Anonabox, the plug-in Internet router that claims it makes your online activity anonymous, is back from the dead after Kickstarter suspended the controversial project last month. The developers are attempting to capture the attention of crowdfunders once again, this time on Indiegogo.
The project has raised about $16,500 since Nov. 8 on Indiegogo, already surpassing a modest goal of $13,370. Anonabox is supposed to cloak your digital identity by plugging in or connecting to your computer and running Tor, software that is widely believed to be one of the best privacy tools on the web.
A controversy erupted around Anonabox after its hugely successful Kickstarter campaign in October: The developers made questionable claims about the device's "custom" hardware. Redditors -- and, later, Kickstarter itself -- came to believe that Anonabox's developers had either misrepresented the origins of the device's hardware or, worse, passed off someone else's work as their own. The router was a dead ringer for an off-the-shelf Chinese router, for example.
Anonabox's detractors also argued that it did not have truly open source software and hardware. For a product to be "open source," they said, people should be able to examine and experiment with the makings of the device to ensure that everything is secure. If Anonabox didn't even own some of the hardware used to manufacture the routers, as some claimed, how "open source" was it really? Without those checks, there would be a bigger opportunity for hackers to exploit security back doors.
Kickstarter froze donations to the router, which had been fielding a growing amount of backlash. At one point, donors had pledged more than $600,000, but all that was canceled once Kickstarter axed the project.
With rival crowdfunding site Indiegogo, the designers are getting a second chance to produce and sell the gadget, which costs $51. On the Indiegogo page, the makers of Anonabox at least partially acknowledge the controversy, saying they "got a lot of input from developers and the Open Source community as well."
"The attention and feedback we received was enough to make the device better than ever," they wrote.
The new version is called "gen 5," and its updates are supposed to address previous criticisms. The makers describe them this way:
All new totally custom circuit board available nowhere else in the world
Redesigned outer case and smaller form factor (images of the new case will be posted in the updates!)
Hardened version of OpenWrt the Open Source Operating system,
Latest version of Tor software and more secure configuration.
Automatic updates of Tor software (no need to configure!)
And in a campaign video posted Oct. 29, the designers still claim that Anonabox is "100% open source."

August Germar, the lead developer for Anonabox, had become the main target of the Kickstarter campaign's critics after he held an AMA on Reddit. Many thought his answers and behavior during the Q&A were evasive. In the days following the AMA, Germar reversed some of the claims he had made to Wired, and support for the project began to cave in.

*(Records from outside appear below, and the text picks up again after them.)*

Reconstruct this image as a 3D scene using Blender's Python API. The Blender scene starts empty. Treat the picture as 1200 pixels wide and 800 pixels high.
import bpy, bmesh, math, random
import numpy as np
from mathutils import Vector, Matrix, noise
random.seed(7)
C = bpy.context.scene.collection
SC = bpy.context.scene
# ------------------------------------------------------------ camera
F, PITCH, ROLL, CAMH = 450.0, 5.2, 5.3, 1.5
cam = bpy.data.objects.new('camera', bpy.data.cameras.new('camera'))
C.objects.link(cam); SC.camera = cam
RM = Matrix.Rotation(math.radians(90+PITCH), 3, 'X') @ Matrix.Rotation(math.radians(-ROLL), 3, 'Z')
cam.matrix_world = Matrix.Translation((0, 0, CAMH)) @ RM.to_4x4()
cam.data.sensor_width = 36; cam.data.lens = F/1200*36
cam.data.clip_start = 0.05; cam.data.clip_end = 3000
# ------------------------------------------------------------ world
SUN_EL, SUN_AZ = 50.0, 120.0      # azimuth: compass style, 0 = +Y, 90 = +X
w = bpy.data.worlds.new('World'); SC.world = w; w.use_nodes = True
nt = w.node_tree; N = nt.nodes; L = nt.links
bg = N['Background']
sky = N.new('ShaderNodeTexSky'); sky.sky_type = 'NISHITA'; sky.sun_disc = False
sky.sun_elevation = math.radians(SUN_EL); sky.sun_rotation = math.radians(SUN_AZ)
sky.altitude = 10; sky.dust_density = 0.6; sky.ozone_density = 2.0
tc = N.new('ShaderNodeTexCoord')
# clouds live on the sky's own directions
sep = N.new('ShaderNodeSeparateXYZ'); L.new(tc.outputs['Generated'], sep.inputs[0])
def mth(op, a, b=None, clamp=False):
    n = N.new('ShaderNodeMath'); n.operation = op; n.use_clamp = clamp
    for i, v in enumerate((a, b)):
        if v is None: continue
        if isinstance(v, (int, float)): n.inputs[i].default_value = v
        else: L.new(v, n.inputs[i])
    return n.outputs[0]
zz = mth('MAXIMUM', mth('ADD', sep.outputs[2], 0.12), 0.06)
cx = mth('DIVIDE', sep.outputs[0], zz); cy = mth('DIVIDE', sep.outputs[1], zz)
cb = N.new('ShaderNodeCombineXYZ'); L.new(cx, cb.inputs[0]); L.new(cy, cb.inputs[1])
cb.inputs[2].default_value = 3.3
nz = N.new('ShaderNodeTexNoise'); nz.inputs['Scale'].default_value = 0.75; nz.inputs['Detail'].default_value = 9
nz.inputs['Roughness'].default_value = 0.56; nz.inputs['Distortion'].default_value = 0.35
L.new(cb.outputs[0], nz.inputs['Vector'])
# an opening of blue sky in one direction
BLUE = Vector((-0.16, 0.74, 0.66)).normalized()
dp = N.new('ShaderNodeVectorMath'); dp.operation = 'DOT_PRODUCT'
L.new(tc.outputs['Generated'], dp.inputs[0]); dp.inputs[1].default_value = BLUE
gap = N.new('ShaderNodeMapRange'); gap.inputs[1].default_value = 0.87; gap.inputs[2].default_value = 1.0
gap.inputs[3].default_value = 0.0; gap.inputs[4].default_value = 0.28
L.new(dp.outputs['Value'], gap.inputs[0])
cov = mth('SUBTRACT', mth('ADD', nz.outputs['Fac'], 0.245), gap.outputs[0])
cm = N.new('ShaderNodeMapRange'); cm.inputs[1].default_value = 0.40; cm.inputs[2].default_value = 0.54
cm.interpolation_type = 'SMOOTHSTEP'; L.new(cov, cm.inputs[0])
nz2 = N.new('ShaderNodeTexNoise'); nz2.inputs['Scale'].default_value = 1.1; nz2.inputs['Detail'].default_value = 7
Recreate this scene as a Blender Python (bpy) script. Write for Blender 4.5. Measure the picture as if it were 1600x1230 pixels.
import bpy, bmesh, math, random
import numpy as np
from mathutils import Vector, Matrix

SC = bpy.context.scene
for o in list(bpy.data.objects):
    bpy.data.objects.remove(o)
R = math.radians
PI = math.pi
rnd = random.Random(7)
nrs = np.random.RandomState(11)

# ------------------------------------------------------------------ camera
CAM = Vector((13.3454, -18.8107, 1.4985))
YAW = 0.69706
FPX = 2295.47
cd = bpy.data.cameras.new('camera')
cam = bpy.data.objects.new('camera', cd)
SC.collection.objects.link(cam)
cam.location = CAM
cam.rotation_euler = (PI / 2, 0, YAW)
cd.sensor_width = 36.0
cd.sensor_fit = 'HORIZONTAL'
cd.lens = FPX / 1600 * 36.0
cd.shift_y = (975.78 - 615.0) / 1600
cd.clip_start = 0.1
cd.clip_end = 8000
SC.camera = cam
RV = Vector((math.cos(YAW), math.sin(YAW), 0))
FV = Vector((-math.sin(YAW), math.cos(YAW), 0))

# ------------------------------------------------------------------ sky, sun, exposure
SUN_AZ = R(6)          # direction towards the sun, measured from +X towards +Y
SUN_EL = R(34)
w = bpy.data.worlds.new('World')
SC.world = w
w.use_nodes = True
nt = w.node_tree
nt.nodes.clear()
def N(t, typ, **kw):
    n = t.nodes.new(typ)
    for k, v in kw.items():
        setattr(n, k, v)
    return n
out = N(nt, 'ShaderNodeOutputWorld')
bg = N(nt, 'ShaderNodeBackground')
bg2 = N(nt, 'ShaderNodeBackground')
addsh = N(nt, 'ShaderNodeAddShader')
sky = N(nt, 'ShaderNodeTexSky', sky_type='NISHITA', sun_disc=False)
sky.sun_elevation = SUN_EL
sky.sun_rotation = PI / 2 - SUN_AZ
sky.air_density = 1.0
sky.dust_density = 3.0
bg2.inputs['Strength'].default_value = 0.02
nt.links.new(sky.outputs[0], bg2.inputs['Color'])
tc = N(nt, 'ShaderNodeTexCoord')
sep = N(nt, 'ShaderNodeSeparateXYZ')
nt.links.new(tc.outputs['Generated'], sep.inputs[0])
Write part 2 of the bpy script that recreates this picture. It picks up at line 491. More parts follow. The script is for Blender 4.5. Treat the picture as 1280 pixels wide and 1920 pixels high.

Critics already seem to be gearing up to scrutinize Germar and Anonabox once again. The Indiegogo campaign says that Germar "volunteers for the Tor support forum the Tor Stack Exchange, and is an admin for the official Tor project discussion page on LinkedIn," but privacy researcher Runa Sandvik, who's listed as a "core person" on Tor's website, said on Twitter that those claims weren't true.
@stevelord Then August Germar is making false claims, again.— Runa A. Sandvik (@runasand) November 10, 2014
So how is Anonabox fundraising on Indiegogo after being booted from Kickstarter? Indiegogo seems confident in the new Anonabox.
"The campaigner has been responsive to our inquiries and demonstrated this is a new campaign with substantial revisions," an Indiegogo spokesperson told Mashable.